If this practice was resulting in cultural products that pushed conversation and creativity forwards, then so be it. Instead it seems more about making a quick buck, or grabbing attention. Many reboots seem rushed or lacklustre – see the reception of the much-hyped Candyman which critics agreed failed to deliver on its promise, and instead served up something “soulless” and “sanded off”, which felt a crushing disappointment given the wealth of Black talent involved.

Then there’s the ‘homages’ that litter pop culture but are invoked without any context or apparent reason to justify them. Why, for example, was influencer Bretman Rock wearing a Robert Cavalli dress to the 2021 VMAs that Aaliyah had first debuted on the same red carpet 21 years previously? He looked very pretty. But was the reason, the purpose anything beyond simply ‘getting into the headlines’? There was no weight to the gesture because Rock has no notable links to Aaliyah, the music industry or Cavalli, really. 

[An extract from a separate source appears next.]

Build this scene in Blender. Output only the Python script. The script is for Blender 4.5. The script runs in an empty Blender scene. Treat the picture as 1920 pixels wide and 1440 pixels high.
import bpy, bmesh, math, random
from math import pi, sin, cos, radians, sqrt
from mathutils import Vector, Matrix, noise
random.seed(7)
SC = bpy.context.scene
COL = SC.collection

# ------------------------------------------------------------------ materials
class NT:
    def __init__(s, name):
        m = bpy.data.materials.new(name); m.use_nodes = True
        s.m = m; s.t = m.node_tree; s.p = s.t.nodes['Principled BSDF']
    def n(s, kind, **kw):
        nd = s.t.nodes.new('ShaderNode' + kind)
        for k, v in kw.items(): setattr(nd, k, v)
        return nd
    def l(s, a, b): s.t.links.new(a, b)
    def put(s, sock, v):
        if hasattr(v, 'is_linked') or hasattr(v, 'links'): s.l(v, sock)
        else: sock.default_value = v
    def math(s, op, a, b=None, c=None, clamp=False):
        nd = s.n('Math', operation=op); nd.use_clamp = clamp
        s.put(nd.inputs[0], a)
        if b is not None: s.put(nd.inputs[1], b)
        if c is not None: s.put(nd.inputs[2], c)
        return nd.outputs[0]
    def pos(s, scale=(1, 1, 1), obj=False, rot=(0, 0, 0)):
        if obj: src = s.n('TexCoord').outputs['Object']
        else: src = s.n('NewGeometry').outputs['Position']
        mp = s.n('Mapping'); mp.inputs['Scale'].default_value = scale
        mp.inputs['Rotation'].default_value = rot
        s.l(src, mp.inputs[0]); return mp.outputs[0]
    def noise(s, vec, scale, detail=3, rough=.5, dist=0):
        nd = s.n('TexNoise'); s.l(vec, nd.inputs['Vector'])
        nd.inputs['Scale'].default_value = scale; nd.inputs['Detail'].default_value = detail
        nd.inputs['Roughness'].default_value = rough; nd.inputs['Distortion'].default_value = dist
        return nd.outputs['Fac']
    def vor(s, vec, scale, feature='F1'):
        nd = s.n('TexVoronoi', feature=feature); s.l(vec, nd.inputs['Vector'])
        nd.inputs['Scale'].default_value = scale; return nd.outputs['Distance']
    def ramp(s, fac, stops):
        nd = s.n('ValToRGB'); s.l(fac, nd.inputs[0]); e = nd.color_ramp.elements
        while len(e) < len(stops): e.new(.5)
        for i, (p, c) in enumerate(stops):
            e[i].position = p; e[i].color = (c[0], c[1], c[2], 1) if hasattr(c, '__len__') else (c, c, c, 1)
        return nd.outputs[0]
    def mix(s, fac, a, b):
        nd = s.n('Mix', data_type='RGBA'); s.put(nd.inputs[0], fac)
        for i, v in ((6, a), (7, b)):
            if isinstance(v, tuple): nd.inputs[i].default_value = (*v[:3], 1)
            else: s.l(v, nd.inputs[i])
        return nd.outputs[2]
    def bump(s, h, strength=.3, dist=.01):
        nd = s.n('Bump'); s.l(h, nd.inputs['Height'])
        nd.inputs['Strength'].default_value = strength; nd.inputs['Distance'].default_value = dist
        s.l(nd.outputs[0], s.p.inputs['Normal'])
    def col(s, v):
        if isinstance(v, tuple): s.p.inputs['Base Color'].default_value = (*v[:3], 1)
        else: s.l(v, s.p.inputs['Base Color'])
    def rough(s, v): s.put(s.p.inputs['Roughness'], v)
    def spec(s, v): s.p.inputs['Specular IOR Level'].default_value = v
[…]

Meanwhile, rising stars Normani and Chloe Bailey both performed at the same awards show, their slots peppered with ‘references’ to Janet Jackson, Aaliyah (again) and Beyoncé. It’s understandable – admirable even – that two young Black stars on the rise will occasionally pay tribute to those who have come before.

But after a while, the constant ‘homages’ become all there is, overshadowing their own identities as performers. What do these new stars have to add to the cultural lexicon for generations to come? What will they be remembered for? The only stars at the VMAs who seemed to carve out an unmistakably original space were reliable weirdo Doja Cat, at one point dressed as a worm, and Lil Nas X. 

And there’s one more nagging aspect; it’s not hard to notice how much of this cultural consumption seems dedicated to recycling and reusing the work of people of colour – often Black – in a manner that seems designed to do the work of ‘diversifying’ without actually… doing that work. Celebrating and revisiting the past work of people of colour under the guise that it was overlooked (which isn’t always accurate, let’s be real) is great, but it can sometimes seem like a stunt without the action to make long-term industry change backing it up. 

“It’s not hard to notice how much of this cultural consumption seems dedicated to recycling and reusing the work of people of colour – often Black”

Take the planned revival of The Proud Family, rumoured to feature the likes of Lil Nas X and Lizzo as marquee names. Ok, cool. But what if – and this is a wild idea – Disney funded another, new cartoon featuring a predominantly Black cast and hired fresh talent, not existing celebrities, to star? Or instead of Universal doing a gritty “reimagining’ of the Fresh Prince of Bel-Air, the cash goes towards a whole new series instead? Ditto reboots that take previously ‘white’ films and stick Black leads in them. Is it really giving what they think it is? 

The desire for the new is out there; when fresh ideas do manage to burst to the surface, their success is often so great that carbon copies begin to emerge within months. Jordan Peele’s Get Out was so radically exciting in 2017 that it’s already spawned a host of imitations (and a reckoning about what a loaded genre like ‘Black horror’ should stand for). It’s not to say that the cultural recycling has to disappear forever – otherwise we wouldn’t have the likes of Into the Spiderverse. But for the sake of the hot young things of the future, who won’t have anything to reference if we keep up this pace of cultural cannibalisation, can we please get some originality back?